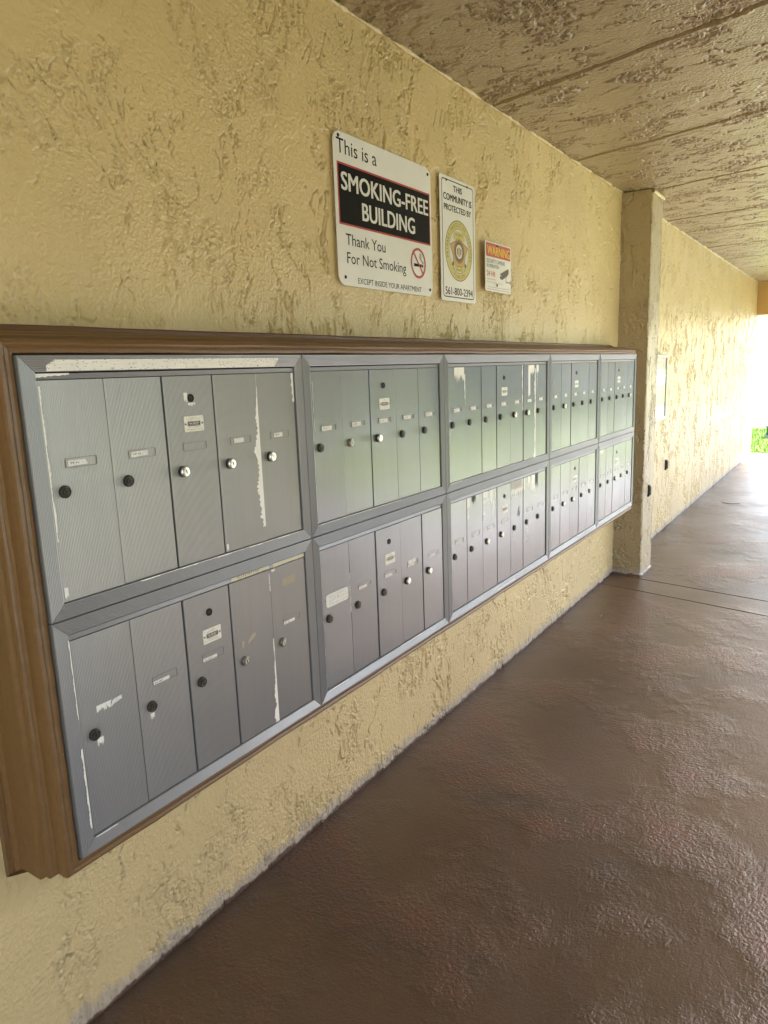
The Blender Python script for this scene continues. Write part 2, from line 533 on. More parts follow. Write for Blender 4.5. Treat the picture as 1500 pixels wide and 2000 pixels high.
# ---- wall
XS = gx(-5.0, XEND)
ZS = np.arange(-0.02, 2.56, 0.0032)
X, Z = np.meshgrid(XS, ZS)
Hh = stucco(X, Z, 1) * (0.75 + 0.35 * sst(0.3, 1.8, X) + 0.4 * sst(2.0, 5.0, X))
# the bottom courses bulge slightly to the floor
foot = 0.002 * (1 - sst(0.0, 0.05, Z + 0.01 * gn(X * 8, Z * 3, 90)))
Hh = Hh + foot
P = np.stack([X, -Hh, Z], -1)
xm = 0.5 * (XS[:-1] + XS[1:]); zm = 0.5 * (ZS[:-1] + ZS[1:])
XM, ZM = np.meshgrid(xm, zm)
mask = ~((XM > 0.04) & (XM < 3.95) & (ZM > 0.60) & (ZM < 1.44))
wall = empty('stucco_wall')
tag(wall, 'tan knock-down stucco wall of the breezeway with the mailboxes and signs on it', 'wall')
grid_mesh('wall_face', P, M_wall, wall, mask)
mb = MB(); mb.box(-5.0, XEND, 0.012, 0.24, -0.02, 2.75); mb.build('wall_core', M_wall, wall)
# rough bead where wall and ceiling meet
def bead(name, x0, x1, y, z, r0, parent, seed, step=0.012):
    n = int((x1 - x0) / step); k = 8
    xs = np.linspace(x0, x1, n)
    rr = r0 * (0.75 + 1.6 * np.clip(gn(xs * 7, xs * 0 + seed + .5, 5) + 0.7 * gn(xs * 33, xs * 0 + .5, 6), -0.4, 1))
    ang = np.linspace(0, 2 * np.pi, k + 1)
    XX = np.repeat(xs[None, :], k + 1, 0)
    off = gn(xs * 5, xs * 0 + 3, 8) * 0.005
    YY = y + rr[None, :] * np.cos(ang)[:, None] + off
    ZZ = z + 0.9 * rr[None, :] * np.sin(ang)[:, None] + 0.6 * off
    return grid_mesh(name, np.stack([XX, YY, ZZ], -1), M_bead, parent)
bead('caulk_bead', 0.6, 4.22, -0.004, ZC - 0.004, 0.0085, wall, 1.5)
bead('caulk_bead', 4.50, XEND, -0.004, ZC - 0.004, 0.0085, wall, 4.5, 0.03)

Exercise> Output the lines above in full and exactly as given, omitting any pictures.

Result below>
The Blender Python script for this scene continues. Write part 2, from line 533 on. More parts follow. Write for Blender 4.5. Treat the picture as 1500 pixels wide and 2000 pixels high.
# ---- wall
XS = gx(-5.0, XEND)
ZS = np.arange(-0.02, 2.56, 0.0032)
X, Z = np.meshgrid(XS, ZS)
Hh = stucco(X, Z, 1) * (0.75 + 0.35 * sst(0.3, 1.8, X) + 0.4 * sst(2.0, 5.0, X))
# the bottom courses bulge slightly to the floor
foot = 0.002 * (1 - sst(0.0, 0.05, Z + 0.01 * gn(X * 8, Z * 3, 90)))
Hh = Hh + foot
P = np.stack([X, -Hh, Z], -1)
xm = 0.5 * (XS[:-1] + XS[1:]); zm = 0.5 * (ZS[:-1] + ZS[1:])
XM, ZM = np.meshgrid(xm, zm)
mask = ~((XM > 0.04) & (XM < 3.95) & (ZM > 0.60) & (ZM < 1.44))
wall = empty('stucco_wall')
tag(wall, 'tan knock-down stucco wall of the breezeway with the mailboxes and signs on it', 'wall')
grid_mesh('wall_face', P, M_wall, wall, mask)
mb = MB(); mb.box(-5.0, XEND, 0.012, 0.24, -0.02, 2.75); mb.build('wall_core', M_wall, wall)
# rough bead where wall and ceiling meet
def bead(name, x0, x1, y, z, r0, parent, seed, step=0.012):
    n = int((x1 - x0) / step); k = 8
    xs = np.linspace(x0, x1, n)
    rr = r0 * (0.75 + 1.6 * np.clip(gn(xs * 7, xs * 0 + seed + .5, 5) + 0.7 * gn(xs * 33, xs * 0 + .5, 6), -0.4, 1))
    ang = np.linspace(0, 2 * np.pi, k + 1)
    XX = np.repeat(xs[None, :], k + 1, 0)
    off = gn(xs * 5, xs * 0 + 3, 8) * 0.005
    YY = y + rr[None, :] * np.cos(ang)[:, None] + off
    ZZ = z + 0.9 * rr[None, :] * np.sin(ang)[:, None] + 0.6 * off
    return grid_mesh(name, np.stack([XX, YY, ZZ], -1), M_bead, parent)
bead('caulk_bead', 0.6, 4.22, -0.004, ZC - 0.004, 0.0085, wall, 1.5)
bead('caulk_bead', 4.50, XEND, -0.004, ZC - 0.004, 0.0085, wall, 4.5, 0.03)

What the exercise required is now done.